**Recorded information:**
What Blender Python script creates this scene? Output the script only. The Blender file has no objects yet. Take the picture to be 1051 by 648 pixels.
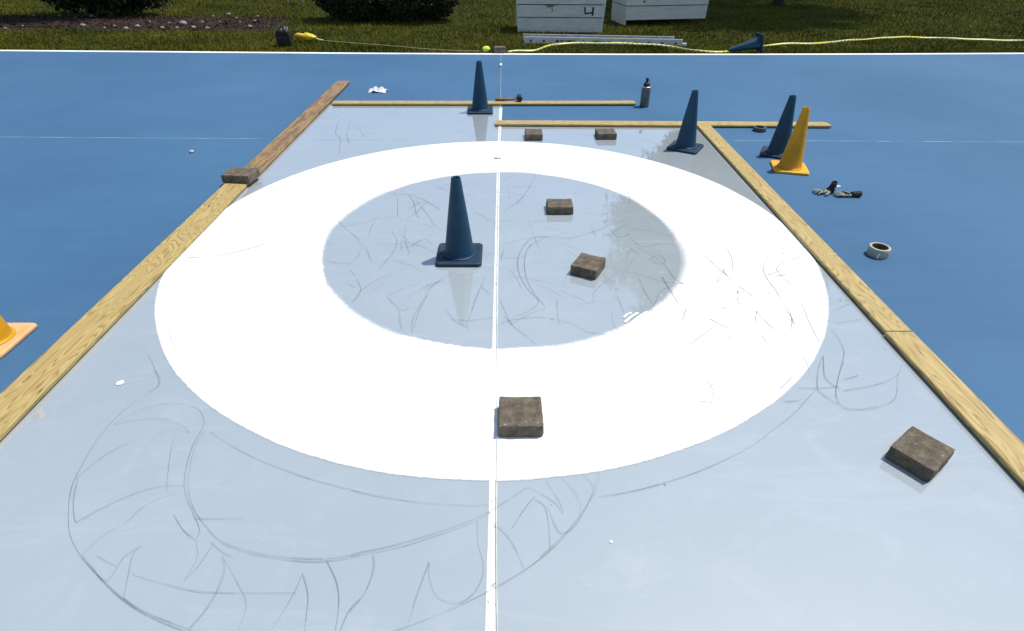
import bpy, bmesh, math, random
import numpy as np
from mathutils import Vector, Matrix, noise as mnoise
R = math.radians
random.seed(7); rng = np.random.default_rng(7)
sc = bpy.context.scene
C = sc.collection

# ------------------------------------------------------------------ camera model (solved from the court's straight lines and circles)
F, TH, YAW, ROLL, H = 589.73, .6010, -.0165, .0087, 2.4
def g(px, py, z=0.0):
    "point of the photograph -> point on the horizontal plane z (metres)"
    x = (px-525.5)/F; y = -(py-324)/F
    c, s = math.cos(ROLL), math.sin(ROLL); x, y = c*x-s*y, s*x+c*y
    dy = math.cos(TH)+y*math.sin(TH); dz = -math.sin(TH)+y*math.cos(TH)
    t = (H-z)/(-dz); X, Y = x*t, dy*t
    c, s = math.cos(YAW), math.sin(YAW)
    return Vector((c*X-s*Y, s*X+c*Y, z))

cam = bpy.data.cameras.new('camera'); co = bpy.data.objects.new('camera', cam); C.objects.link(co)
co.matrix_world = Matrix.Translation((0, 0, H)) @ Matrix.Rotation(YAW, 4, 'Z') @ Matrix.Rotation(math.pi/2-TH, 4, 'X') @ Matrix.Rotation(ROLL, 4, 'Z')
cam.sensor_width = 36; cam.lens = F/1051*36; cam.clip_end = 2000; cam.clip_start = .05
sc.camera = co

# ------------------------------------------------------------------ light
SUN_EL = 66.7; SD = Vector((.91, .41, 0)).normalized()
az = math.atan2(SD.x, SD.y)
w = bpy.data.worlds.new("World"); sc.world = w; w.use_nodes = True
nt = w.node_tree; sky = nt.nodes.new('ShaderNodeTexSky'); sky.sky_type = 'NISHITA'; sky.sun_disc = False
sky.sun_elevation = R(SUN_EL); sky.sun_rotation = az; sky.air_density = 1.0; sky.dust_density = 1.3
bg = nt.nodes['Background']; bg.inputs[1].default_value = .14; nt.links.new(sky.outputs[0], bg.inputs[0])
sl = bpy.data.lights.new('sun', 'SUN'); sl.energy = 4.3; sl.angle = R(.53); sl.color = (1, .97, .92)
so = bpy.data.objects.new('sun', sl); C.objects.link(so)
d = Vector((SD.x*math.cos(R(SUN_EL)), SD.y*math.cos(R(SUN_EL)), math.sin(R(SUN_EL))))
so.rotation_euler = d.to_track_quat('Z', 'Y').to_euler(); so.location = (6, 3, 20)
sc.view_settings.view_transform = 'Standard'; sc.view_settings.look = 'None'; sc.view_settings.gamma = 1
sc.view_settings.exposure = .1; sc.view_settings.use_curve_mapping = False
sc.render.engine = 'CYCLES'

# ------------------------------------------------------------------ material helpers
class NB:
    def __init__(s, name):
        s.m = bpy.data.materials.new(name); s.m.use_nodes = True; s.t = s.m.node_tree
        s.p = s.t.nodes['Principled BSDF']; s.out = s.t.nodes['Material Output']
    def n(s, typ, **kw):
        o = s.t.nodes.new('ShaderNode'+typ)
        for k, v in kw.items(): setattr(o, k, v)
        return o
    def l(s, a, b): s.t.links.new(a, b)
    def set(s, **kw):
        for k, v in kw.items():
            k = k.replace('_', ' ')
            s.p.inputs[k].default_value = v
        return s
    def coord(s, scale=(1, 1, 1), kind='Object', loc=(0, 0, 0)):
        tc = s.n('TexCoord'); mp = s.n('Mapping'); s.l(tc.outputs[kind], mp.inputs[0])
        mp.inputs['Scale'].default_value = scale; mp.inputs['Location'].default_value = loc
        return mp.outputs[0]
    def noise(s, vec, scale, detail=4, rough=.5, dist=0):
        o = s.n('TexNoise'); s.l(vec, o.inputs['Vector']); o.inputs['Scale'].default_value = scale
        o.inputs['Detail'].default_value = detail; o.inputs['Roughness'].default_value = rough; o.inputs['Distortion'].default_value = dist
        return o.outputs['Fac']
    def ramp(s, fac, stops):
        o = s.n('ValToRGB'); s.l(fac, o.inputs[0]); e = o.color_ramp.elements
        while len(e) < len(stops): e.new(.5)
        for i, (p, c) in enumerate(stops):
            e[i].position = p; e[i].color = (*c, 1) if isinstance(c, (tuple, list)) else (c, c, c, 1)
        return o.outputs[0]
    def math(s, op, a, b=None, c=None, clamp=False):
        o = s.n('Math', operation=op); o.use_clamp = clamp
        for i, v in enumerate((a, b, c)):
            if v is None: continue
            if isinstance(v, (int, float)): o.inputs[i].default_value = v
            else: s.l(v, o.inputs[i])
        return o.outputs[0]
    def mix(s, fac, a, b, mode='MIX'):
        o = s.n('Mix', data_type='RGBA', blend_type=mode)
        for i, v in ((0, fac), (6, a), (7, b)):
            if isinstance(v, (int, float)): o.inputs[i].default_value = v
            elif isinstance(v, (tuple, list)): o.inputs[i].default_value = (*v, 1)
            else: s.l(v, o.inputs[i])
        return o.outputs[2]
    def base(s, col): s.l(col, s.p.inputs['Base Color']); return s
    def bump(s, h, strength=.3, dist=.01):
        b = s.n('Bump'); b.inputs['Strength'].default_value = strength; b.inputs['Distance'].default_value = dist
        s.l(h, b.inputs['Height']); s.l(b.outputs[0], s.p.inputs['Normal']); return s

def plain(name, col, rough=.6, var=.25, scale=8, bump=.15, metal=0, bdist=.004):
    b = NB(name); v = b.coord(); n = b.noise(v, scale, 5, .6)
    lo = tuple(c*(1-var) for c in col); hi = tuple(min(1, c*(1+var)) for c in col)
    b.base(b.ramp(n, [(.3, lo), (.7, hi)])); b.set(Roughness=rough, Metallic=metal)
    if bump: b.bump(b.noise(v, scale*6, 4, .6), bump, bdist)
    return b.m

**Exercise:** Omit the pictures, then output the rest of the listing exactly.

**Task response:**
What Blender Python script creates this scene? Output the script only. The Blender file has no objects yet. Take the picture to be 1051 by 648 pixels.
import bpy, bmesh, math, random
import numpy as np
from mathutils import Vector, Matrix, noise as mnoise
R = math.radians
random.seed(7); rng = np.random.default_rng(7)
sc = bpy.context.scene
C = sc.collection

# ------------------------------------------------------------------ camera model (solved from the court's straight lines and circles)
F, TH, YAW, ROLL, H = 589.73, .6010, -.0165, .0087, 2.4
def g(px, py, z=0.0):
    "point of the photograph -> point on the horizontal plane z (metres)"
    x = (px-525.5)/F; y = -(py-324)/F
    c, s = math.cos(ROLL), math.sin(ROLL); x, y = c*x-s*y, s*x+c*y
    dy = math.cos(TH)+y*math.sin(TH); dz = -math.sin(TH)+y*math.cos(TH)
    t = (H-z)/(-dz); X, Y = x*t, dy*t
    c, s = math.cos(YAW), math.sin(YAW)
    return Vector((c*X-s*Y, s*X+c*Y, z))

cam = bpy.data.cameras.new('camera'); co = bpy.data.objects.new('camera', cam); C.objects.link(co)
co.matrix_world = Matrix.Translation((0, 0, H)) @ Matrix.Rotation(YAW, 4, 'Z') @ Matrix.Rotation(math.pi/2-TH, 4, 'X') @ Matrix.Rotation(ROLL, 4, 'Z')
cam.sensor_width = 36; cam.lens = F/1051*36; cam.clip_end = 2000; cam.clip_start = .05
sc.camera = co

# ------------------------------------------------------------------ light
SUN_EL = 66.7; SD = Vector((.91, .41, 0)).normalized()
az = math.atan2(SD.x, SD.y)
w = bpy.data.worlds.new("World"); sc.world = w; w.use_nodes = True
nt = w.node_tree; sky = nt.nodes.new('ShaderNodeTexSky'); sky.sky_type = 'NISHITA'; sky.sun_disc = False
sky.sun_elevation = R(SUN_EL); sky.sun_rotation = az; sky.air_density = 1.0; sky.dust_density = 1.3
bg = nt.nodes['Background']; bg.inputs[1].default_value = .14; nt.links.new(sky.outputs[0], bg.inputs[0])
sl = bpy.data.lights.new('sun', 'SUN'); sl.energy = 4.3; sl.angle = R(.53); sl.color = (1, .97, .92)
so = bpy.data.objects.new('sun', sl); C.objects.link(so)
d = Vector((SD.x*math.cos(R(SUN_EL)), SD.y*math.cos(R(SUN_EL)), math.sin(R(SUN_EL))))
so.rotation_euler = d.to_track_quat('Z', 'Y').to_euler(); so.location = (6, 3, 20)
sc.view_settings.view_transform = 'Standard'; sc.view_settings.look = 'None'; sc.view_settings.gamma = 1
sc.view_settings.exposure = .1; sc.view_settings.use_curve_mapping = False
sc.render.engine = 'CYCLES'

# ------------------------------------------------------------------ material helpers
class NB:
    def __init__(s, name):
        s.m = bpy.data.materials.new(name); s.m.use_nodes = True; s.t = s.m.node_tree
        s.p = s.t.nodes['Principled BSDF']; s.out = s.t.nodes['Material Output']
    def n(s, typ, **kw):
        o = s.t.nodes.new('ShaderNode'+typ)
        for k, v in kw.items(): setattr(o, k, v)
        return o
    def l(s, a, b): s.t.links.new(a, b)
    def set(s, **kw):
        for k, v in kw.items():
            k = k.replace('_', ' ')
            s.p.inputs[k].default_value = v
        return s
    def coord(s, scale=(1, 1, 1), kind='Object', loc=(0, 0, 0)):
        tc = s.n('TexCoord'); mp = s.n('Mapping'); s.l(tc.outputs[kind], mp.inputs[0])
        mp.inputs['Scale'].default_value = scale; mp.inputs['Location'].default_value = loc
        return mp.outputs[0]
    def noise(s, vec, scale, detail=4, rough=.5, dist=0):
        o = s.n('TexNoise'); s.l(vec, o.inputs['Vector']); o.inputs['Scale'].default_value = scale
        o.inputs['Detail'].default_value = detail; o.inputs['Roughness'].default_value = rough; o.inputs['Distortion'].default_value = dist
        return o.outputs['Fac']
    def ramp(s, fac, stops):
        o = s.n('ValToRGB'); s.l(fac, o.inputs[0]); e = o.color_ramp.elements
        while len(e) < len(stops): e.new(.5)
        for i, (p, c) in enumerate(stops):
            e[i].position = p; e[i].color = (*c, 1) if isinstance(c, (tuple, list)) else (c, c, c, 1)
        return o.outputs[0]
    def math(s, op, a, b=None, c=None, clamp=False):
        o = s.n('Math', operation=op); o.use_clamp = clamp
        for i, v in enumerate((a, b, c)):
            if v is None: continue
            if isinstance(v, (int, float)): o.inputs[i].default_value = v
            else: s.l(v, o.inputs[i])
        return o.outputs[0]
    def mix(s, fac, a, b, mode='MIX'):
        o = s.n('Mix', data_type='RGBA', blend_type=mode)
        for i, v in ((0, fac), (6, a), (7, b)):
            if isinstance(v, (int, float)): o.inputs[i].default_value = v
            elif isinstance(v, (tuple, list)): o.inputs[i].default_value = (*v, 1)
            else: s.l(v, o.inputs[i])
        return o.outputs[2]
    def base(s, col): s.l(col, s.p.inputs['Base Color']); return s
    def bump(s, h, strength=.3, dist=.01):
        b = s.n('Bump'); b.inputs['Strength'].default_value = strength; b.inputs['Distance'].default_value = dist
        s.l(h, b.inputs['Height']); s.l(b.outputs[0], s.p.inputs['Normal']); return s

def plain(name, col, rough=.6, var=.25, scale=8, bump=.15, metal=0, bdist=.004):
    b = NB(name); v = b.coord(); n = b.noise(v, scale, 5, .6)
    lo = tuple(c*(1-var) for c in col); hi = tuple(min(1, c*(1+var)) for c in col)
    b.base(b.ramp(n, [(.3, lo), (.7, hi)])); b.set(Roughness=rough, Metallic=metal)
    if bump: b.bump(b.noise(v, scale*6, 4, .6), bump, bdist)
    return b.m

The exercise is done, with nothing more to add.